━━━ Supplied material ━━━

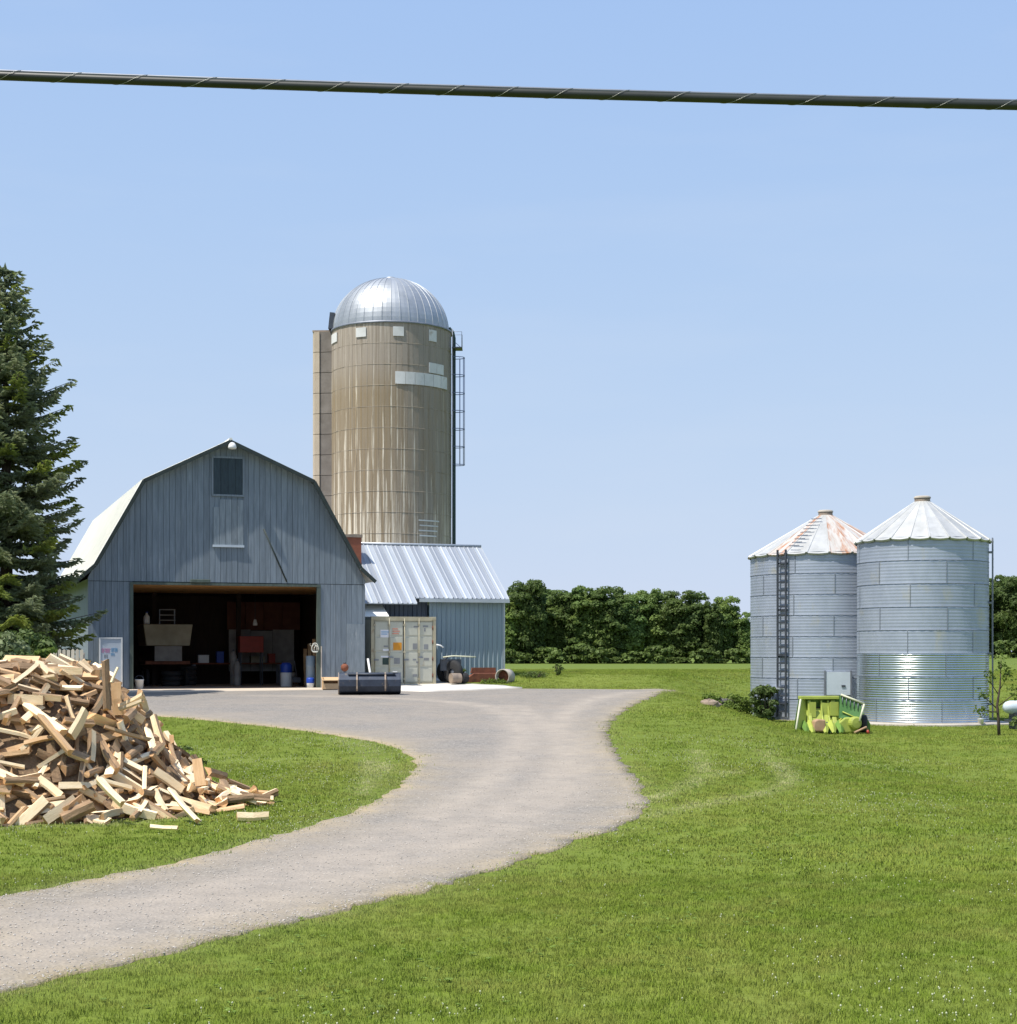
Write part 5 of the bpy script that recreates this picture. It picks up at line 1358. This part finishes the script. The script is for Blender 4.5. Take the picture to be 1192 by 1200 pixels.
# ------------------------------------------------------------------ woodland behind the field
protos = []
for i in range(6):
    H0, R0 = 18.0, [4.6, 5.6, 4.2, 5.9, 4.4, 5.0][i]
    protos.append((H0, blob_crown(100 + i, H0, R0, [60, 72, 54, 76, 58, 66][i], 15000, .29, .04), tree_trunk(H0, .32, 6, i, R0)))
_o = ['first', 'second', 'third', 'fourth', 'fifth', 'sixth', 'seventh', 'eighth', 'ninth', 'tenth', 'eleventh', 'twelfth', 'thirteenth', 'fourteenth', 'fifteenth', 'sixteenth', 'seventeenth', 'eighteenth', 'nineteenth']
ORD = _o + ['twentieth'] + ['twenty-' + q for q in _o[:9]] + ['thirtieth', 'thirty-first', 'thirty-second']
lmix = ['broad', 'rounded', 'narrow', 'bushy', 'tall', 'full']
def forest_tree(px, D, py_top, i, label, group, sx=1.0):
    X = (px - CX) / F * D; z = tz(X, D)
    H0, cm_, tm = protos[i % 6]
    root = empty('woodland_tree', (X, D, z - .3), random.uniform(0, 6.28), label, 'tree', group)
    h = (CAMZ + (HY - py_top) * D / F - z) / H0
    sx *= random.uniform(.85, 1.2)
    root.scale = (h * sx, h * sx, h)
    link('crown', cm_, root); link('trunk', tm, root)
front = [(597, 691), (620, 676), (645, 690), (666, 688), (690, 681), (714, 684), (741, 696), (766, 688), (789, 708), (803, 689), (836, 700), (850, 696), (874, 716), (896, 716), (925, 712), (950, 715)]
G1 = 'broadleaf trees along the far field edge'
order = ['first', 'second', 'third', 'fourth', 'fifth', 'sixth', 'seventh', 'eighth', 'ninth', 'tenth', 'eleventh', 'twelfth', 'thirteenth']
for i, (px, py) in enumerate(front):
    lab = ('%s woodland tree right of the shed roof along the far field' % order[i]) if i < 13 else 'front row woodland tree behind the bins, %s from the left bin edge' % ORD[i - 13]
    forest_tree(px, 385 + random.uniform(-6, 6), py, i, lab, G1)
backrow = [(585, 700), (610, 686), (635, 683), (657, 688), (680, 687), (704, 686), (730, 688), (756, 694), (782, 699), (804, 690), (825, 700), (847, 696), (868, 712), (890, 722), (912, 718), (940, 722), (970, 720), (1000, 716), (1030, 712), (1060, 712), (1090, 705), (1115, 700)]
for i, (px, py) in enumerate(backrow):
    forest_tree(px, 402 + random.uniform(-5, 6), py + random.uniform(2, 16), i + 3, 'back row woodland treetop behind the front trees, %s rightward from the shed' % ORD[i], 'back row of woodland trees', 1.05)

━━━

Without the pictures, transcribe the listing above exactly.

Full solution:
Write part 5 of the bpy script that recreates this picture. It picks up at line 1358. This part finishes the script. The script is for Blender 4.5. Take the picture to be 1192 by 1200 pixels.
# ------------------------------------------------------------------ woodland behind the field
protos = []
for i in range(6):
    H0, R0 = 18.0, [4.6, 5.6, 4.2, 5.9, 4.4, 5.0][i]
    protos.append((H0, blob_crown(100 + i, H0, R0, [60, 72, 54, 76, 58, 66][i], 15000, .29, .04), tree_trunk(H0, .32, 6, i, R0)))
_o = ['first', 'second', 'third', 'fourth', 'fifth', 'sixth', 'seventh', 'eighth', 'ninth', 'tenth', 'eleventh', 'twelfth', 'thirteenth', 'fourteenth', 'fifteenth', 'sixteenth', 'seventeenth', 'eighteenth', 'nineteenth']
ORD = _o + ['twentieth'] + ['twenty-' + q for q in _o[:9]] + ['thirtieth', 'thirty-first', 'thirty-second']
lmix = ['broad', 'rounded', 'narrow', 'bushy', 'tall', 'full']
def forest_tree(px, D, py_top, i, label, group, sx=1.0):
    X = (px - CX) / F * D; z = tz(X, D)
    H0, cm_, tm = protos[i % 6]
    root = empty('woodland_tree', (X, D, z - .3), random.uniform(0, 6.28), label, 'tree', group)
    h = (CAMZ + (HY - py_top) * D / F - z) / H0
    sx *= random.uniform(.85, 1.2)
    root.scale = (h * sx, h * sx, h)
    link('crown', cm_, root); link('trunk', tm, root)
front = [(597, 691), (620, 676), (645, 690), (666, 688), (690, 681), (714, 684), (741, 696), (766, 688), (789, 708), (803, 689), (836, 700), (850, 696), (874, 716), (896, 716), (925, 712), (950, 715)]
G1 = 'broadleaf trees along the far field edge'
order = ['first', 'second', 'third', 'fourth', 'fifth', 'sixth', 'seventh', 'eighth', 'ninth', 'tenth', 'eleventh', 'twelfth', 'thirteenth']
for i, (px, py) in enumerate(front):
    lab = ('%s woodland tree right of the shed roof along the far field' % order[i]) if i < 13 else 'front row woodland tree behind the bins, %s from the left bin edge' % ORD[i - 13]
    forest_tree(px, 385 + random.uniform(-6, 6), py, i, lab, G1)
backrow = [(585, 700), (610, 686), (635, 683), (657, 688), (680, 687), (704, 686), (730, 688), (756, 694), (782, 699), (804, 690), (825, 700), (847, 696), (868, 712), (890, 722), (912, 718), (940, 722), (970, 720), (1000, 716), (1030, 712), (1060, 712), (1090, 705), (1115, 700)]
for i, (px, py) in enumerate(backrow):
    forest_tree(px, 402 + random.uniform(-5, 6), py + random.uniform(2, 16), i + 3, 'back row woodland treetop behind the front trees, %s rightward from the shed' % ORD[i], 'back row of woodland trees', 1.05)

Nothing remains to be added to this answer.